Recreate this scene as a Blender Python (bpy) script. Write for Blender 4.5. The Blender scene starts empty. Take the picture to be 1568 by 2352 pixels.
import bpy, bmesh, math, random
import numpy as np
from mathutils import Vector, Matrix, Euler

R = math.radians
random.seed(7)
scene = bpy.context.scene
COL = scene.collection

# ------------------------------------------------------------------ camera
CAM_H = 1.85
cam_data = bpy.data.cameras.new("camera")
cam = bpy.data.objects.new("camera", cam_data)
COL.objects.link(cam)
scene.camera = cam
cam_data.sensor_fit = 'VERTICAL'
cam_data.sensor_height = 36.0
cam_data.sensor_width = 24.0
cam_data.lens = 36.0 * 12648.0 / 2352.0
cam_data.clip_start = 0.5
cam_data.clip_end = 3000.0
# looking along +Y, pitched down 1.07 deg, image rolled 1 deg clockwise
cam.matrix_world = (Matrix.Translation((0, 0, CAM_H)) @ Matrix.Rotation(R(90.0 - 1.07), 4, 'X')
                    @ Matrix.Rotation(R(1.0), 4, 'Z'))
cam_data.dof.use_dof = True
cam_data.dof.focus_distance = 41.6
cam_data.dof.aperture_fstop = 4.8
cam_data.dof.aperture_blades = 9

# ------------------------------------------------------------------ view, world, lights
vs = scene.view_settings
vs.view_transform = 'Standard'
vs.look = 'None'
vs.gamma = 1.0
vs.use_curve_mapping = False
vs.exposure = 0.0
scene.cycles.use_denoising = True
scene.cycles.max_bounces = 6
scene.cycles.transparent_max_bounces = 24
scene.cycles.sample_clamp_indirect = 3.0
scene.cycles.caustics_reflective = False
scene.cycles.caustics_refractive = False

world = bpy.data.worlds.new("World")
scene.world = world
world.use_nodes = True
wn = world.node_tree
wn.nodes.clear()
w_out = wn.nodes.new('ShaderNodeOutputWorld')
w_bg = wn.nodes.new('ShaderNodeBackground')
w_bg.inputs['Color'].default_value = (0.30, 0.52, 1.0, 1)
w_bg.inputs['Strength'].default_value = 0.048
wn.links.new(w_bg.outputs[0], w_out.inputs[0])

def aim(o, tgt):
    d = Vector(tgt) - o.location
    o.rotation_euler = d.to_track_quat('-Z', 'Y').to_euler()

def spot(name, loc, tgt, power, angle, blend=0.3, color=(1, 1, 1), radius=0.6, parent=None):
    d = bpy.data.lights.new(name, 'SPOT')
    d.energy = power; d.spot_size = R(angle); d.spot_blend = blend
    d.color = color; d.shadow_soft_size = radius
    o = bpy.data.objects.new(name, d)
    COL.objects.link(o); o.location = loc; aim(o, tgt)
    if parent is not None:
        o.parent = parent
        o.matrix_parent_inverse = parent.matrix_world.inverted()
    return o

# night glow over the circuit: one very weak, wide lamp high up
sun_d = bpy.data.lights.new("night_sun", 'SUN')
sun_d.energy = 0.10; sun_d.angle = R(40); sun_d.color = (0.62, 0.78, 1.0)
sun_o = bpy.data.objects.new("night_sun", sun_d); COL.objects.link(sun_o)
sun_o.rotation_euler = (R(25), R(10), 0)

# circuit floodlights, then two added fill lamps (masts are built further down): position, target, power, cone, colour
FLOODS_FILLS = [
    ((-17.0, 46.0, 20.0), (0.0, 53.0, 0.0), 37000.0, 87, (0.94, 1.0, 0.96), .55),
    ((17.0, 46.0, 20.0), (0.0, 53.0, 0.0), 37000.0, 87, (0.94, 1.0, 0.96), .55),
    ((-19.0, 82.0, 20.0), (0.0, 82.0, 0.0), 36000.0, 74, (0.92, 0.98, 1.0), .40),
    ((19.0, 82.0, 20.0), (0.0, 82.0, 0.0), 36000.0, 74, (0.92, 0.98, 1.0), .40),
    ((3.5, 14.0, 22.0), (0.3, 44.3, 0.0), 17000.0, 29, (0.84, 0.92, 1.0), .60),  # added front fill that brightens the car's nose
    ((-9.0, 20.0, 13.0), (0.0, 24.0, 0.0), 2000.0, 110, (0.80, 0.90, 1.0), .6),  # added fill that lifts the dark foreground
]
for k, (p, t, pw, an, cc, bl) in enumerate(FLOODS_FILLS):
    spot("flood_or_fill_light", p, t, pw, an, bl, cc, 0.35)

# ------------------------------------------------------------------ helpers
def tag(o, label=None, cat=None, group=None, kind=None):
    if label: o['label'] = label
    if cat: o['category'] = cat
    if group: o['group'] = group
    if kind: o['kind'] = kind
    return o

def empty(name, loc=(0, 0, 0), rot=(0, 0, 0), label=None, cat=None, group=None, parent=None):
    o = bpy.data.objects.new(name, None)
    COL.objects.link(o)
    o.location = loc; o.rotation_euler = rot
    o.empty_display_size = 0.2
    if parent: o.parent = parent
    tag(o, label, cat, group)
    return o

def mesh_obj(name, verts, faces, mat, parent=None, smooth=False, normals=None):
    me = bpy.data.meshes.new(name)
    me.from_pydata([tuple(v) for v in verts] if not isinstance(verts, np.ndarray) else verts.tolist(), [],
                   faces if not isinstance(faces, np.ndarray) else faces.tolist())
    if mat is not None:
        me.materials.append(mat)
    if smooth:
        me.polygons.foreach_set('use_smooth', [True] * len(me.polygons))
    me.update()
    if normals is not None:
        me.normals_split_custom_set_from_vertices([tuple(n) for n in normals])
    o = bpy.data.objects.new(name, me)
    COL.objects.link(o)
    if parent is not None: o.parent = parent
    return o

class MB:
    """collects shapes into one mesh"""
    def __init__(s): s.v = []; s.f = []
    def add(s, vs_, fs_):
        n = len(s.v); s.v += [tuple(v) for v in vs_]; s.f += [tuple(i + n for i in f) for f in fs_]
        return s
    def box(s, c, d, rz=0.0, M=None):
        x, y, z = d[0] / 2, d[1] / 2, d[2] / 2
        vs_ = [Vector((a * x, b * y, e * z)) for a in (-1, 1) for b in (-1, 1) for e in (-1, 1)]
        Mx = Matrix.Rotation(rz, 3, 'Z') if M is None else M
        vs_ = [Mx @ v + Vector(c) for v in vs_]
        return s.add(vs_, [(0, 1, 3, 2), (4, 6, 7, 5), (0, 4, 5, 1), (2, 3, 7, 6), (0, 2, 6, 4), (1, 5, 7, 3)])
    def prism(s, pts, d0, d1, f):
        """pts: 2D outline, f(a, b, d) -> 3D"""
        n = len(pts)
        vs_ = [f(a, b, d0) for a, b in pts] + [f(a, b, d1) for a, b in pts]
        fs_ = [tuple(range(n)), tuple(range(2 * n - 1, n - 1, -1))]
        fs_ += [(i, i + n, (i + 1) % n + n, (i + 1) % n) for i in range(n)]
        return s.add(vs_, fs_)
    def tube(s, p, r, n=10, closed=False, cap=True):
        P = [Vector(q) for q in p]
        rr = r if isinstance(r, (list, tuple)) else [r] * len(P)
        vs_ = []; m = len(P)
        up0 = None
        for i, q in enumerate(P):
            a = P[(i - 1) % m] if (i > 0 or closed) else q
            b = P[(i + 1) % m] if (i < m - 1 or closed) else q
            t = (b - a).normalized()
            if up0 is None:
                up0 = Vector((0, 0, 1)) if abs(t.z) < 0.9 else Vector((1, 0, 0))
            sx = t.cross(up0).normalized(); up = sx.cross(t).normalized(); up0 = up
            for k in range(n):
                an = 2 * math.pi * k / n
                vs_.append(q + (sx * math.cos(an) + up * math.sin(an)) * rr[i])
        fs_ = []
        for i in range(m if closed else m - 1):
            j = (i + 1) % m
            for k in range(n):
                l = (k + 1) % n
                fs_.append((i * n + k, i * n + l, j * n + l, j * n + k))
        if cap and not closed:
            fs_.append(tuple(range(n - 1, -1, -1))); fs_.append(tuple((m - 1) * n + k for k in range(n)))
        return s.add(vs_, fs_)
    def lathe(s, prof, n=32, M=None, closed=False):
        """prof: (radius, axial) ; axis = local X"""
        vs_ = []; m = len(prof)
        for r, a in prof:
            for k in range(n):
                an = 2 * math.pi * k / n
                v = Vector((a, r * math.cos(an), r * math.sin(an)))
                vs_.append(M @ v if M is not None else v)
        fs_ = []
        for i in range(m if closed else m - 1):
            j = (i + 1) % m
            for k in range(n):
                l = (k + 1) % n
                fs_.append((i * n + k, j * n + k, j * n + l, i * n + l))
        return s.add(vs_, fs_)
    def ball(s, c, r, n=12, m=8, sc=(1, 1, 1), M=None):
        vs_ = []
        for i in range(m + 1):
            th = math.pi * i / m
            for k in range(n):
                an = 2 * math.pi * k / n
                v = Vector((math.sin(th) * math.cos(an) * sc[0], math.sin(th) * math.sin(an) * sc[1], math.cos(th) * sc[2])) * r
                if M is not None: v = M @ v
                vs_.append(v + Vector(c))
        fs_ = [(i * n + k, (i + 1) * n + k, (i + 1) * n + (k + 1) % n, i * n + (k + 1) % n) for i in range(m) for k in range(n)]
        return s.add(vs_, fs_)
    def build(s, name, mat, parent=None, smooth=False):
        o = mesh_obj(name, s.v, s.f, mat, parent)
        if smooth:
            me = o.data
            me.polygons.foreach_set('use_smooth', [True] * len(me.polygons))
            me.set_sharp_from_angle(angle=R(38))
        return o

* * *

**WHAT IS NEEDED**
Quote exactly the opening line of the material above and every line after it, up to and including the line that contains "COL = scene.collection".

**THE RESPONSE**
Recreate this scene as a Blender Python (bpy) script. Write for Blender 4.5. The Blender scene starts empty. Take the picture to be 1568 by 2352 pixels.
import bpy, bmesh, math, random
import numpy as np
from mathutils import Vector, Matrix, Euler

R = math.radians
random.seed(7)
scene = bpy.context.scene
COL = scene.collection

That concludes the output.